Busse’s company, Applied Imagination, makes holiday model train displays for botanical gardens across the U.S. The trains, each the size of a loaf of bread, usually run through a terrain of area landmarks and notable buildings.


The materials are all natural products, like leaves, pine cones, acorns or bark. Applied Imagination uses the materials to make snow, snowflakes, waterfalls, bridges, tunnels, mountains and buildings.


“We like to immerse the observer into the display, with trains chugging along over a bent willow bridge over their head, or surprising them by popping out of a tunnel made of hollow logs, or going around a pond at their feet”, said Cindy Johnson, a botanical architect at Applied Imagination.

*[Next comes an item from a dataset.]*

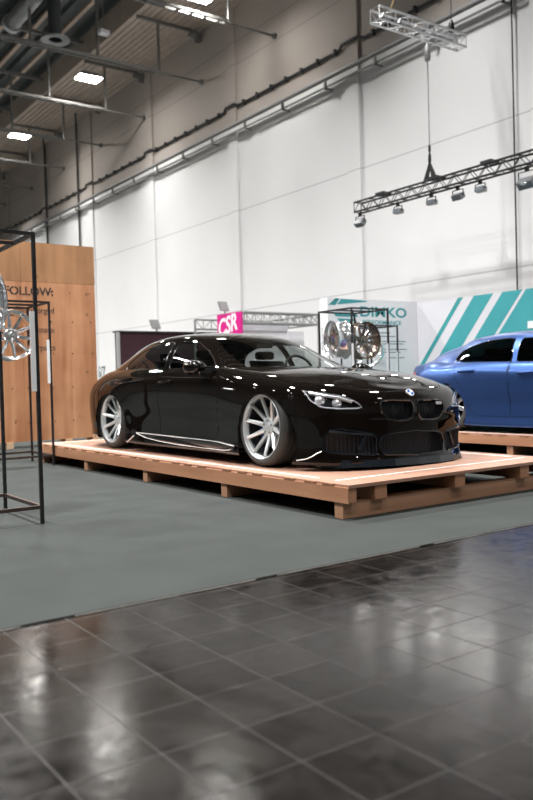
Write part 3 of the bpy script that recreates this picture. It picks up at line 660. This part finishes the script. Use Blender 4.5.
CABIN = [
 [(1.34,0,.83),(1.37,.33,.83),(1.52,.62,.835),(1.60,.74,.84),(1.61,.79,.835),(1.62,.82,.82)],
 [(1.72,0,1.01),(1.75,.33,1.005),(1.89,.60,.985),(1.97,.675,.985),(1.93,.765,.90),(1.93,.82,.825)],
 [(2.12,0,1.185),(2.15,.32,1.175),(2.24,.53,1.15),(2.32,.60,1.135),(2.28,.735,.99),(2.27,.82,.83)],
 [(2.5,0,1.25),(2.52,.32,1.238),(2.55,.53,1.205),(2.58,.61,1.17),(2.57,.735,1.015),(2.57,.82,.84)],
 [(2.95,0,1.275),(2.95,.32,1.262),(2.95,.53,1.228),(2.95,.615,1.185),(2.95,.74,1.03),(2.95,.825,.85)],
 [(3.35,0,1.26),(3.35,.32,1.247),(3.35,.53,1.213),(3.35,.61,1.165),(3.35,.735,1.03),(3.35,.82,.86)],
 [(3.7,0,1.21),(3.7,.32,1.198),(3.7,.525,1.165),(3.7,.60,1.11),(3.7,.715,1.005),(3.7,.81,.87)],
 [(4.0,0,1.135),(4.0,.32,1.122),(4.0,.515,1.09),(4.0,.585,1.035),(4.0,.685,.96),(4.0,.79,.865)],
 [(4.3,0,1.035),(4.3,.32,1.022),(4.3,.50,.995),(4.3,.565,.95),(4.27,.65,.91),(4.25,.745,.86)],
 [(4.52,0,.945),(4.52,.32,.935),(4.5,.48,.92),(4.47,.54,.90),(4.44,.60,.885),(4.42,.68,.855)],
 [(4.68,0,.86),(4.67,.32,.86),(4.64,.45,.855),(4.6,.50,.855),(4.57,.55,.85),(4.53,.60,.84)],
]
def _interp(P, sub):
    """smooth curve through the rows of P (axis 0), non-uniform Catmull-Rom; returns dense rows and their parameter"""
    n = len(P)
    d = np.sqrt(((P[1:]-P[:-1])**2).sum(-1)).mean(axis=tuple(range(1, P.ndim-1))) if P.ndim > 2 else np.sqrt(((P[1:]-P[:-1])**2).sum(-1))
    d = np.maximum(d, 1e-4)**.8
    m = np.zeros_like(P)
    for i in range(1, n-1):
        a = (P[i]-P[i-1])/d[i-1]; b = (P[i+1]-P[i])/d[i]
        m[i] = (a*d[i]+b*d[i-1])/(d[i]+d[i-1])
    m[0] = (P[1]-P[0])/d[0]; m[-1] = (P[-1]-P[-2])/d[-1]
    out, par = [], []
    for i in range(n-1):
        for k in range(sub):
            t = k/sub; h = d[i]
            out.append((2*t**3-3*t*t+1)*P[i]+(t**3-2*t*t+t)*h*m[i]+(-2*t**3+3*t*t)*P[i+1]+(t**3-t*t)*h*m[i+1]); par.append(i+t)
    out.append(P[-1]); par.append(n-1.)
    return np.array(out), np.array(par)
def surface(P, su, sv, mu0, mu1, mv0, mv1):
    """P[u][v] -> dense grid with (s,w,z,u,v); m** say where the mirrored neighbour continues the sheet"""
    P = np.array(P, float); mir = np.array([1,-1,1.])
    a, b = (1 if mu0 else 0), (1 if mu1 else 0)
    if mu0: P = np.concatenate([P[1:2]*mir, P], 0)
    if mu1: P = np.concatenate([P, P[-2:-1]*mir], 0)
    G, pu = _interp(P, su)
    if mu0: G, pu = G[su:], pu[su:]-1
    if mu1: G, pu = G[:len(G)-su], pu[:len(pu)-su]
    H = np.swapaxes(G, 0, 1); c = d = 0
    if mv0: H = np.concatenate([H[1:2]*mir, H], 0)
    if mv1: H = np.concatenate([H, H[-2:-1]*mir], 0)
    H, pv = _interp(H, sv)
    if mv0: H, pv = H[sv:], pv[sv:]-1
    if mv1: H, pv = H[:len(H)-sv], pv[:len(pv)-sv]
    G = np.swapaxes(H, 0, 1)
    nu, nv = G.shape[:2]
    U, W = np.meshgrid(pu, pv, indexing='ij')
    V = np.concatenate([G, U[..., None], W[..., None]], -1).reshape(-1, 5)
    F = [(i*nv+j, (i+1)*nv+j, (i+1)*nv+j+1, i*nv+j+1) for i in range(nu-1) for j in range(nv-1)]
    return V, F

def compact(V, F):
    ids = sorted({i for f in F for i in f}); mp = {a: k for k, a in enumerate(ids)}
    return V[ids] if len(ids) else V[:0], [tuple(mp[i] for i in f) for f in F]
def clip(V, F, phi):
    """cut the sheet along phi = 0; returns (phi < 0 side, phi > 0 side)"""
    val = phi(V); val = np.where(np.abs(val) < 1e-7, 1e-7, val)
    V = [v for v in V]; cut = {}; A = []; B = []
    def cross(i, j):
        k = (min(i,j), max(i,j))
        if k not in cut:
            a, b = V[i], V[j]; fa, fb = val[i], val[j]; t = fa/(fa-fb); lo, hi, flo, fhi = 0., 1., fa, fb
            for _ in range(4):
                f = phi(np.array([a+(b-a)*t]))[0]
                if f*flo > 0: lo, flo = t, f
                else: hi, fhi = t, f
                t = (lo+hi)/2 if _ % 2 else lo+(hi-lo)*flo/(flo-fhi+1e-12)
            cut[k] = len(V); V.append(a+(b-a)*t)
        return cut[k]
    for f in F:
        s = [val[i] < 0 for i in f]
        if all(s): A.append(f)
        elif not any(s): B.append(f)
        else:
            pa, pb = [], []; n = len(f)
            for q in range(n):
                i, j = f[q], f[(q+1) % n]
                (pa if s[q] else pb).append(i)
                if s[q] != s[(q+1) % n]: c = cross(i, j); pa.append(c); pb.append(c)
            if len(pa) > 2: A.append(tuple(pa))
            if len(pb) > 2: B.append(tuple(pb))
    V = np.array(V)
    return compact(V, A), compact(V, B)
def sd_poly(P, poly):
    """signed distance to a 2-D polygon, negative inside"""
    poly = np.array(poly, float); d = np.full(len(P), 1e9); s = np.ones(len(P)); n = len(poly)
    for i in range(n):
        a, b = poly[i], poly[i-1]; e = b-a; w = P-a
        t = np.clip((w@e)/(e@e), 0, 1); q = w-np.outer(t, e); d = np.minimum(d, (q*q).sum(1))
        c1 = P[:,1] >= a[1]; c2 = P[:,1] < b[1]; c3 = e[0]*w[:,1] > e[1]*w[:,0]
        s = np.where((c1 & c2 & c3) | (~c1 & ~c2 & ~c3), -s, s)
    return s*np.sqrt(d)
def shrink_round(poly, r):
    return lambda P: sd_poly(P, poly)-r
def boundary(F):
    e = {}
    for f in F:
        for q in range(len(f)):
            i, j = f[q], f[(q+1) % len(f)]
            if (j,i) in e: del e[(j,i)]
            else: e[(i,j)] = 1
    nx = {}
    for i, j in e: nx.setdefault(i, []).append(j)
    loops = []
    while nx:
        i = next(iter(nx)); lp = [i]
        while True:
            if i not in nx: break
            j = nx[i].pop(); 
            if not nx[i]: del nx[i]
            if j == lp[0]: break
            lp.append(j); i = j
        if len(lp) > 2: loops.append(lp)
    return loops
FRONTDOOR = [(1.60,.95),(1.56,.60),(1.58,.27),(1.65,.205),(2.70,.205),(2.72,.95)]
REARDOOR  = [(2.7215,.95),(2.7015,.205),(3.28,.205),(3.40,.30),(3.47,.50),(3.60,.68),(3.70,.95)]
HOODPOLY  = [(.10,-.1),(.10,.26),(.19,.47),(.42,.66),(.90,.755),(1.40,.735),(1.66,.66),(1.52,.35),(1.45,-.1)]
FGLASS = [(1.80,.872),(1.90,.935),(2.10,1.035),(2.33,1.122),(2.5,1.145),(2.69,1.157),(2.655,.866)]
RGLASS = [(2.74,.87),(2.79,1.160),(2.95,1.163),(3.24,1.140),(3.45,1.09),(3.58,1.02),(3.68,.93),(3.655,.890),(3.3,.880)]
KIDNEY = [(.335,.548),(.358,.51),(.345,.455),(.285,.405),(.19,.388),(.042,.398),(.028,.46),(.032,.537),(.055,.556),(.30,.560)]
INTAKE = [(.765,.185),(.77,.25),(.73,.323),(.66,.336),(.42,.295),(.385,.262),(.392,.125),(.60,.135),(.745,.155)]
CENTRE = [(-.5,.305),(0,.305),(.28,.29),(.338,.268),(.362,.21),(.33,.125),(0,.112),(-.5,.112)]
LAMP   = [(.835,.645),(.815,.637),(.734,.621),(.636,.602),(.53,.555),(.48,.503),(.49,.489),(.661,.486),(.775,.50),(.825,.562)]
TAILP  = [(4.63,.655),(4.60,.70),(4.66,.735),(5.2,.745),(5.2,.66)]
WELLS = ((.838,.236,.382),(3.842,.236,.386))
M_gap   = mat('panel_gap', (.004,.004,.004), .8, noise=.1)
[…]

At the New York Botanical Garden, the trains circle a halfmile track with replicas of 140 notable New York Buildings like St. Patrick’s Cathedral and the old Yankee Stadium.





The Chicago Botanic Garden’s wonderland express navigates a 10,000 square foot area, winding through bridges, under waterfalls, and mast replicas of more than 80 Chicago landmarks, including Soldier Field, Millenium Park, and the Navy Pier. A popular model of President Barack Obama’s Chicago home is made of catalpa beans and pine bark.

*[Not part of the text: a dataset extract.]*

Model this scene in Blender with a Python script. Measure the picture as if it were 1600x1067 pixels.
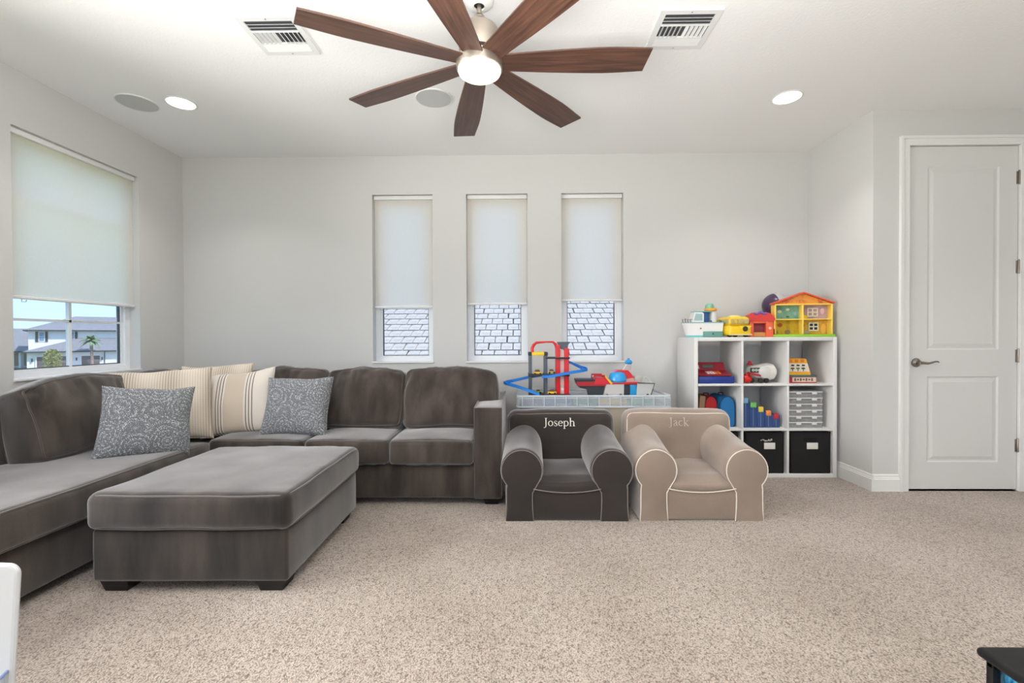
import bpy, bmesh, math, random
from mathutils import Vector, Matrix, noise
from mathutils.bvhtree import BVHTree
PI = math.pi
random.seed(7)
scene = bpy.context.scene
COL = scene.collection
for o in list(bpy.data.objects):
    bpy.data.objects.remove(o)

# ---------------------------------------------------------------- camera
cam_data = bpy.data.cameras.new('camera')
cam_data.lens = 16.0
cam_data.sensor_width = 36.0
cam_data.clip_start = 0.05
cam_data.clip_end = 500
cam = bpy.data.objects.new('camera', cam_data)
COL.objects.link(cam)
cam.matrix_world = (Matrix.Translation((0, 0, 1.11)) @ Matrix.Rotation(0.015, 4, 'Z')
                    @ Matrix.Rotation(PI / 2 - 0.0095, 4, 'X') @ Matrix.Rotation(-0.004, 4, 'Z'))
scene.camera = cam

# ---------------------------------------------------------------- world, sun, large lights, exposure
scene.view_settings.view_transform = 'Standard'
scene.view_settings.look = 'None'
scene.view_settings.gamma = 1.0
scene.view_settings.use_curve_mapping = False
scene.view_settings.exposure = 0.12

world = bpy.data.worlds.new('sky')
scene.world = world
world.use_nodes = True
wn, wl = world.node_tree.nodes, world.node_tree.links
wn.clear()
w_out = wn.new('ShaderNodeOutputWorld')
w_bg = wn.new('ShaderNodeBackground')
w_tc = wn.new('ShaderNodeTexCoord')
w_sep = wn.new('ShaderNodeSeparateXYZ')
w_ramp = wn.new('ShaderNodeValToRGB')
w_ramp.color_ramp.elements[0].position = 0.0
w_ramp.color_ramp.elements[0].color = (0.42, 0.60, 0.85, 1)
w_ramp.color_ramp.elements[1].position = 0.6
w_ramp.color_ramp.elements[1].color = (0.25, 0.45, 0.82, 1)
wl.new(w_tc.outputs['Generated'], w_sep.inputs[0])
wl.new(w_sep.outputs['Z'], w_ramp.inputs[0])
wl.new(w_ramp.outputs[0], w_bg.inputs['Color'])
w_bg.inputs['Strength'].default_value = 1.75
wl.new(w_bg.outputs[0], w_out.inputs[0])


def add_light(name, kind, loc, energy, color=(1, 1, 1), rot=(0, 0, 0), size=1.0, size_y=None, shape=None, spread=None):
    ld = bpy.data.lights.new(name, kind)
    ld.energy = energy
    ld.color = color
    if kind == 'AREA':
        ld.shape = shape or ('RECTANGLE' if size_y else 'SQUARE')
        ld.size = size
        if size_y:
            ld.size_y = size_y
        if spread:
            ld.spread = spread
    ob = bpy.data.objects.new(name, ld)
    ob.location = loc
    ob.rotation_euler = rot
    COL.objects.link(ob)
    return ob


sun = add_light('sun', 'SUN', (20, -20, 30), 5.0, (1.0, 0.96, 0.9))
sun.rotation_euler = Vector((-0.58, 0.06, -0.80)).to_track_quat('-Z', 'Y').to_euler()
sun.data.angle = 0.05
# fill lamps added out of view, set at made-up openings left and behind
FILL_COL = (1.0, 0.985, 0.965)
add_light('fill_left', 'AREA', (-2.96, 1.15, 1.50), 56, FILL_COL, (0, -PI / 2, 0), 1.28, 1.7, spread=2.3)
add_light('fill_rear_left', 'AREA', (-1.4, -2.58, 1.45), 22, FILL_COL, (PI / 2, 0, 0), 2.0, 2.0)
add_light('fill_rear_right', 'AREA', (2.2, -2.58, 1.45), 22, FILL_COL, (PI / 2, 0, 0), 2.0, 2.0)
# unseen upward fill lamp, added to brighten the ceiling and the tops of things
add_light('ceiling_fill', 'AREA', (-0.1, 0.50, 1.55), 108, (1.0, 0.985, 0.965), (PI, 0, 0), 1.2, 1.2)


# ---------------------------------------------------------------- helpers


def lin(c):
    return tuple(((v / 255) / 12.92 if v / 255 <= 0.04045 else ((v / 255 + 0.055) / 1.055) ** 2.4) for v in c)


def mat(name, rgb, rough=0.5, metal=0.0, sheen=0.0, spec=0.5, vary=None, bump=None, emit=None, coat=0.0, vscale=(1, 1, 1), sheen_tint=(1, 1, 1)):
    """vary=(scale, rgb2, lo, hi) ; bump=(scale, strength, distance)"""
    m = bpy.data.materials.new(name)
    m.use_nodes = True
    nt = m.node_tree
    b = nt.nodes['Principled BSDF']
    b.inputs['Base Color'].default_value = (*lin(rgb), 1)
    b.inputs['Roughness'].default_value = rough
    b.inputs['Metallic'].default_value = metal
    b.inputs['Specular IOR Level'].default_value = spec
    b.inputs['Coat Weight'].default_value = coat
    if sheen:
        b.inputs['Sheen Weight'].default_value = sheen
        b.inputs['Sheen Roughness'].default_value = 0.45
        b.inputs['Sheen Tint'].default_value = (*sheen_tint, 1)
    tc = nt.nodes.new('ShaderNodeTexCoord')
    mp = nt.nodes.new('ShaderNodeMapping')
    mp.inputs['Scale'].default_value = vscale
    nt.links.new(tc.outputs['Object'], mp.inputs[0])
    if vary:
        n = nt.nodes.new('ShaderNodeTexNoise')
        n.inputs['Scale'].default_value = vary[0]
        n.inputs['Detail'].default_value = 4
        nt.links.new(mp.outputs[0], n.inputs['Vector'])
        r = nt.nodes.new('ShaderNodeValToRGB')
        r.color_ramp.elements[0].position = vary[2]
        r.color_ramp.elements[0].color = (*lin(rgb), 1)
        r.color_ramp.elements[1].position = vary[3]
        r.color_ramp.elements[1].color = (*lin(vary[1]), 1)
        nt.links.new(n.outputs['Fac'], r.inputs[0])
        nt.links.new(r.outputs[0], b.inputs['Base Color'])
    if bump:
        n2 = nt.nodes.new('ShaderNodeTexNoise')
        n2.inputs['Scale'].default_value = bump[0]
        n2.inputs['Detail'].default_value = 3
        nt.links.new(tc.outputs['Object'], n2.inputs['Vector'])
        bp = nt.nodes.new('ShaderNodeBump')
        bp.inputs['Strength'].default_value = bump[1]
        bp.inputs['Distance'].default_value = bump[2]
        nt.links.new(n2.outputs['Fac'], bp.inputs['Height'])
        nt.links.new(bp.outputs[0], b.inputs['Normal'])
    if emit:
        b.inputs['Emission Color'].default_value = (*lin(emit[0]), 1)
        b.inputs['Emission Strength'].default_value = emit[1]
    return m


def mat_clear(name, rgb, clear=0.5, rough=0.25, vary=None):
    """cloudy plastic / glass: transparent mixed with a glossy diffuse shell"""
    m = mat(name, rgb, rough, vary=vary)
    nt = m.node_tree
    b = nt.nodes['Principled BSDF']
    out = nt.nodes['Material Output']
    t = nt.nodes.new('ShaderNodeBsdfTransparent')
    t.inputs[0].default_value = (1, 1, 1, 1)
    mx = nt.nodes.new('ShaderNodeMixShader')
    mx.inputs[0].default_value = 1 - clear
    nt.links.new(t.outputs[0], mx.inputs[1])
    nt.links.new(b.outputs[0], mx.inputs[2])
    nt.links.new(mx.outputs[0], out.inputs[0])
    return m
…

Busse’s most iconic building may be an 8-foot-tall dark gold replica of the U.S. Capitol Building at the U.S. Botanic Garden. The building, which appears from a distance to be bronze, is actually a combination of leaves, acorns, grapevines, and other materials.

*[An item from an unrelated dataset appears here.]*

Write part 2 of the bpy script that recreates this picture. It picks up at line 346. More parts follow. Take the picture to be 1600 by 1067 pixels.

Busse also does holiday train displays for the Krohn Conservatory in Cincinatti; the Franklin Park Conservatory in Columbus, Ohio; the Fernwood Botanical Garden in Niles, MI; Frederick Meijer Gardens in Grand Rapids, MI; and the U.S. Botanic Garden in Washington D.C.


“Paul is in the business of making people happy, and that’s exactly what he does,” Shimizu said. “You’re never sure where it’s going or what it’s tied to. It’s the kind of thing that the more you look at it, the more you see. There’s a magical quality to it.”






Whether the main attraction is a train display or a light show or something else, each botanic garden holiday show is flanked with more traditional holiday activities. Many shows, like Van Dusen Botanical Gardens and the Denver Botanic Gardens, feature choirs and carolers that sing to guests as they stroll the gardens.


VanDusen features a live Santa, a Gingerbread walk and a Candy Cane Lane. Denver’s presentation includes mistletoe kissing spots, a bell choir, ice sculptures and dancers.


The Chicago Botanic Garden lets visitors roam the garden with snowshoes if they wish, and also features breakfast and dinner events with Santa, hot chocolate with Mrs. Clause and a Hanukkah dinner. The Atlanta Botanical Garden hosts a holiday market, puppet shows, and a bring-your-dog day.


Most holiday events serve hot food and drinks such as cookies, s’mores, waffles, kettle corn, mini doughnuts, hot chocolate, cider and coffee. With exotic lights and decorations, the gardens are a popular place for taking family holiday photos. Guests at the U.S. Botanic Garden often snap photos under the Holiday tree, which is decorated with ornaments and lights and circled by a Paul Busse model train.


“The holiday show is our gift to the public, because people love it,” Shimizu said. “That’s really our business, to get people to love plants and provide a magical atmosphere to enjoy the holidays”.